Primitives

Xi abandons platform-dependent standard C types like int or long in favor of mathematically guaranteed bit-widths.

Why it Shines on ESP32/Arduino

When you write unsigned long on an Arduino Nano (AVR 8-bit), it compiles to 32 bits. When you write unsigned long on a Raspberry Pi 4 (AArch64), it compiles to 64 bits.

If you are serializing network packets from a sensor to a server using the xic library, using standard C types will result in corrupt networking headers when crossing architectures. Xi::Primitives fixes this.

The Types

Include Xi/Primitives.hpp to access these global aliases.

Fixed-Width Integers

These guarantee the exact same physical byte footprint on an ESP32 as they do on an x86 server:

  • u8 -> Unsigned 8-bit Integer (uint8_t)

  • u16 -> Unsigned 16-bit Integer (uint16_t)

  • u32 -> Unsigned 32-bit Integer (uint32_t)

  • u64 -> Unsigned 64-bit Integer (uint64_t)

  • i8, i16, i32, i64 -> Signed variations

The Platform Size usz

  • usz -> The equivalent of size_t or uintptr_t.

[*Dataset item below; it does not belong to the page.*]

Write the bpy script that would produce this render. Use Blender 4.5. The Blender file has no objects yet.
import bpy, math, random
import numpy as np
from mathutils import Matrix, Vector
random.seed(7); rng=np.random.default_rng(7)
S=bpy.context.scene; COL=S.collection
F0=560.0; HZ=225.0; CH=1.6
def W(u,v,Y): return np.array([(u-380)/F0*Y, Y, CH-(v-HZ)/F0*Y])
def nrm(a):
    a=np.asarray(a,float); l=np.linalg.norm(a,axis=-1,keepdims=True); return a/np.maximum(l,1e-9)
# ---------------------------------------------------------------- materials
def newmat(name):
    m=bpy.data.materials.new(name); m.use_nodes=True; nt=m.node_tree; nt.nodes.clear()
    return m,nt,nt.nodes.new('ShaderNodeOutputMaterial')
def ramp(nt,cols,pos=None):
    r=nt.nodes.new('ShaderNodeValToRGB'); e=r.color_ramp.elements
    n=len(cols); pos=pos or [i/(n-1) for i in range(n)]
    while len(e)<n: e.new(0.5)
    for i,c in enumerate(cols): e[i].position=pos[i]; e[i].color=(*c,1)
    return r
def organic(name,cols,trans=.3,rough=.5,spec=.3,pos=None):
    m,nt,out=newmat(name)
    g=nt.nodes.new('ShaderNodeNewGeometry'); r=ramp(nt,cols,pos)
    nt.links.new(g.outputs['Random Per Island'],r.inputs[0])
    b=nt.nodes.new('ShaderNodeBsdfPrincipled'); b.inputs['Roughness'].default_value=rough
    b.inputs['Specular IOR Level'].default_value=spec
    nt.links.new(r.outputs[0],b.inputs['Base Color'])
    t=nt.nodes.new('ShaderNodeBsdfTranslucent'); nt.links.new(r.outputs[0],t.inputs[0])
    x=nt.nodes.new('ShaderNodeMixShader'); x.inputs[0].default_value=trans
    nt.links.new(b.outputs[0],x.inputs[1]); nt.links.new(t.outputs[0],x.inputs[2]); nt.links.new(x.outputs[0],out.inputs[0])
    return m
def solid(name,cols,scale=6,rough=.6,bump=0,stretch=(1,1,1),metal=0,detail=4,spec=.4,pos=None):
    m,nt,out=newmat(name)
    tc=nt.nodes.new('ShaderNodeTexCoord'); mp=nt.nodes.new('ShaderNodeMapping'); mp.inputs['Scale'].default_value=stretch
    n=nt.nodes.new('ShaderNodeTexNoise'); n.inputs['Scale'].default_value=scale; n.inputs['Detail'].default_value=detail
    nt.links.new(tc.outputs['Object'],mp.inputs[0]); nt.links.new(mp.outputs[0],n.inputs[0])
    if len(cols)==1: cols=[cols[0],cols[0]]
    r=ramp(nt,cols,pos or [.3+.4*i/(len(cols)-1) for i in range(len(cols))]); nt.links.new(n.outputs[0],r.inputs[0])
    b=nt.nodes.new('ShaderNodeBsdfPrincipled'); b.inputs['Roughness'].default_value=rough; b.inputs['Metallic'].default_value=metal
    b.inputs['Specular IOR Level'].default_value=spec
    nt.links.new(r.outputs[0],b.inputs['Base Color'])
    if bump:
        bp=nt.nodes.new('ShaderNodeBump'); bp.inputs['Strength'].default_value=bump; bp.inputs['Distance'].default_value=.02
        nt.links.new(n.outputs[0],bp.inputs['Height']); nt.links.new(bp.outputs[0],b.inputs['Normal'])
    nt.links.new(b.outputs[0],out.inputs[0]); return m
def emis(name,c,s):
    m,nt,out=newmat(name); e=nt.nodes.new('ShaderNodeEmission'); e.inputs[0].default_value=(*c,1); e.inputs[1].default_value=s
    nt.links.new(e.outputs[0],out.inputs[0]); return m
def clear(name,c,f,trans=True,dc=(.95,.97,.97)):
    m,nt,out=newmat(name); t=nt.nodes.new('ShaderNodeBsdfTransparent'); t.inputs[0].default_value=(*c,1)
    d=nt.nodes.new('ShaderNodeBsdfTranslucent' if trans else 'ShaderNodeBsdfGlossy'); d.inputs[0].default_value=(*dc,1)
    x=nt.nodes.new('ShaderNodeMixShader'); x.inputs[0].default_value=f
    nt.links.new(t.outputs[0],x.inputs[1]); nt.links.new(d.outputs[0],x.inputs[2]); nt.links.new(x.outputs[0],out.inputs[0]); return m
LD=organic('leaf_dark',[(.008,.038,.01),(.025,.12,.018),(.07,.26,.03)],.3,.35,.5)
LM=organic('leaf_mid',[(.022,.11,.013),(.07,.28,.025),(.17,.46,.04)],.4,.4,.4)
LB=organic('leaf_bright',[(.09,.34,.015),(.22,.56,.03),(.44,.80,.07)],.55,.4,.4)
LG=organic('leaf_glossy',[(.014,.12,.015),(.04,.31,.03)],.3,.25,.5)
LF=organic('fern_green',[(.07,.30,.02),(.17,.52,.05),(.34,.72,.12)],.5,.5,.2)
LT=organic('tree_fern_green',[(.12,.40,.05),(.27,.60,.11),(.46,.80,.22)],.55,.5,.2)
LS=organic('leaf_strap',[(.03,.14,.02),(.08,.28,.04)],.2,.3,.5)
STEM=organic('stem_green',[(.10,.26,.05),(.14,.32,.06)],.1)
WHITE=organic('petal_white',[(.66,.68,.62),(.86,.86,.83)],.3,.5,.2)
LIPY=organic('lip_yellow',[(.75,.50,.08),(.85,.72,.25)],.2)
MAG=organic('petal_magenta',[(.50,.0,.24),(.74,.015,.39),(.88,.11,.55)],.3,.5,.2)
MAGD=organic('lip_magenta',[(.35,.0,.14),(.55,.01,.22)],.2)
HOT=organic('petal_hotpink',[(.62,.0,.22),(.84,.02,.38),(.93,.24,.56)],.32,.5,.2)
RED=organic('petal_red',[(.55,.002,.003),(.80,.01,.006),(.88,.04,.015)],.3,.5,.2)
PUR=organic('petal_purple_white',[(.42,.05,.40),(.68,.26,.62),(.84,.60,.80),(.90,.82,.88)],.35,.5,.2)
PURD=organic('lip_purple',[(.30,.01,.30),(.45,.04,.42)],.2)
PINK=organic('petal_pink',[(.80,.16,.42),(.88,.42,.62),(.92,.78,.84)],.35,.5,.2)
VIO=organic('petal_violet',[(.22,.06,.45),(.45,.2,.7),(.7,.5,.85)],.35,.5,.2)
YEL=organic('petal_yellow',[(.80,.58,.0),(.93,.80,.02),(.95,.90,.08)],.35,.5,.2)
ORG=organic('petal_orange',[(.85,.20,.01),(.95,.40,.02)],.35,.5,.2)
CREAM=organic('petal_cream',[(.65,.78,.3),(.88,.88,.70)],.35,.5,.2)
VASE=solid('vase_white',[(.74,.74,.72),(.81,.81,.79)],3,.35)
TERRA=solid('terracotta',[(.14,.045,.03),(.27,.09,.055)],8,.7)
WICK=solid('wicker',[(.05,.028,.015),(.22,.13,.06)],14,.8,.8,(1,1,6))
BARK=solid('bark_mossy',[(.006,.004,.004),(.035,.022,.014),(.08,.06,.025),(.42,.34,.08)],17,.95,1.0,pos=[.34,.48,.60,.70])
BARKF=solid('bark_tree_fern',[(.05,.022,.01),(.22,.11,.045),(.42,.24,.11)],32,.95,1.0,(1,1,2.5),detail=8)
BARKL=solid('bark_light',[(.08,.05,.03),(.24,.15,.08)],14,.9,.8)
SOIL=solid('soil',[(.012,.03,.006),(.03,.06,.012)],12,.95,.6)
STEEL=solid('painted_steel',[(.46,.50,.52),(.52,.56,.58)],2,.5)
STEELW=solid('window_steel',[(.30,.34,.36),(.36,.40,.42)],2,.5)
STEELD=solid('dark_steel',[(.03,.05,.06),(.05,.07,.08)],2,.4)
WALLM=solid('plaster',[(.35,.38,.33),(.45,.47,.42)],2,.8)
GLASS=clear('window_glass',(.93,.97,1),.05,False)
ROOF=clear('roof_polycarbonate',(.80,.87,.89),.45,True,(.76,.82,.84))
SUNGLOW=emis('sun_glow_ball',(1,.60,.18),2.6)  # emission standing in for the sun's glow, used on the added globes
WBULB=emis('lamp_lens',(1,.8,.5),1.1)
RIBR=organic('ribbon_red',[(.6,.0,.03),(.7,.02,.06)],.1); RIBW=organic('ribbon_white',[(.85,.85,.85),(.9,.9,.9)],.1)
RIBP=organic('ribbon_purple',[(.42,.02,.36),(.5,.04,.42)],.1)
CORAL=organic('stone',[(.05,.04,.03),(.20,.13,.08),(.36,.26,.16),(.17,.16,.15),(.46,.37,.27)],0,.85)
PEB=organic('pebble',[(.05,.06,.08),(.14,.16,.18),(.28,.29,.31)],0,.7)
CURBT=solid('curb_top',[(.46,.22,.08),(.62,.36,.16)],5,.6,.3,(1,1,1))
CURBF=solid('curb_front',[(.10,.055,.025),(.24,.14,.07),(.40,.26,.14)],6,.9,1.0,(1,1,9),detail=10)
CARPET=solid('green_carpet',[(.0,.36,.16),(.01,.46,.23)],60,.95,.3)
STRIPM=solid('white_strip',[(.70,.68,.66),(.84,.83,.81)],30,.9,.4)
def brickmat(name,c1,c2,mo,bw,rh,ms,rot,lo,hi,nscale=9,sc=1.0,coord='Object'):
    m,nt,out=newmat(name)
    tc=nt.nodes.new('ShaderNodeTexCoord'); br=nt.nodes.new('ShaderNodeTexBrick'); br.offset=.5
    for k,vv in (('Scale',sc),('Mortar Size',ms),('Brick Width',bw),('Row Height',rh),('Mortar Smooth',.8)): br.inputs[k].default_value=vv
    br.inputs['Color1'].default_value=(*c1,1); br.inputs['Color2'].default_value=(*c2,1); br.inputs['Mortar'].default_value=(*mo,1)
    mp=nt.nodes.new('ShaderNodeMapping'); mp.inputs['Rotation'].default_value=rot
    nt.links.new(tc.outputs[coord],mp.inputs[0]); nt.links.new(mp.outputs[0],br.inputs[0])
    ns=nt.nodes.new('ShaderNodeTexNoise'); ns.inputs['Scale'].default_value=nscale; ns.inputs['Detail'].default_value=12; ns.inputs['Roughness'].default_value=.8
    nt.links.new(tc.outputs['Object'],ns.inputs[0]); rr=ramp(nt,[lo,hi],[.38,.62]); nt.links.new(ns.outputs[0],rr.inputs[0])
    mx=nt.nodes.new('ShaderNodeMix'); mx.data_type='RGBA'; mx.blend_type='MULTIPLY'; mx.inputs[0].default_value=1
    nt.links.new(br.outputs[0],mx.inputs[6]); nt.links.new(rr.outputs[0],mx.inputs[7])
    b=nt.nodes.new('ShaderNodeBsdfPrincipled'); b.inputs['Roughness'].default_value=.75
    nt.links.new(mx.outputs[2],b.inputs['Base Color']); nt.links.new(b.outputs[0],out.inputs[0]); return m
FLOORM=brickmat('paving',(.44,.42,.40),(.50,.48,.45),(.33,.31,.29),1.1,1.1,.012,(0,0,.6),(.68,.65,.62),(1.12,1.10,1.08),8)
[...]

usz defines the native pointer width of the architecture. On an ESP32, usz is exactly 32 bits (4 bytes). On an AWS EC2 instance, usz is exactly 64 bits (8 bytes). It is critical to use usz for memory offsets, bounds checking, and pointer arithmetic to prevent overflow. Xi explicitly checks sizing bounds to silence -Wshift-count-overflow warnings when manipulating hashes differently.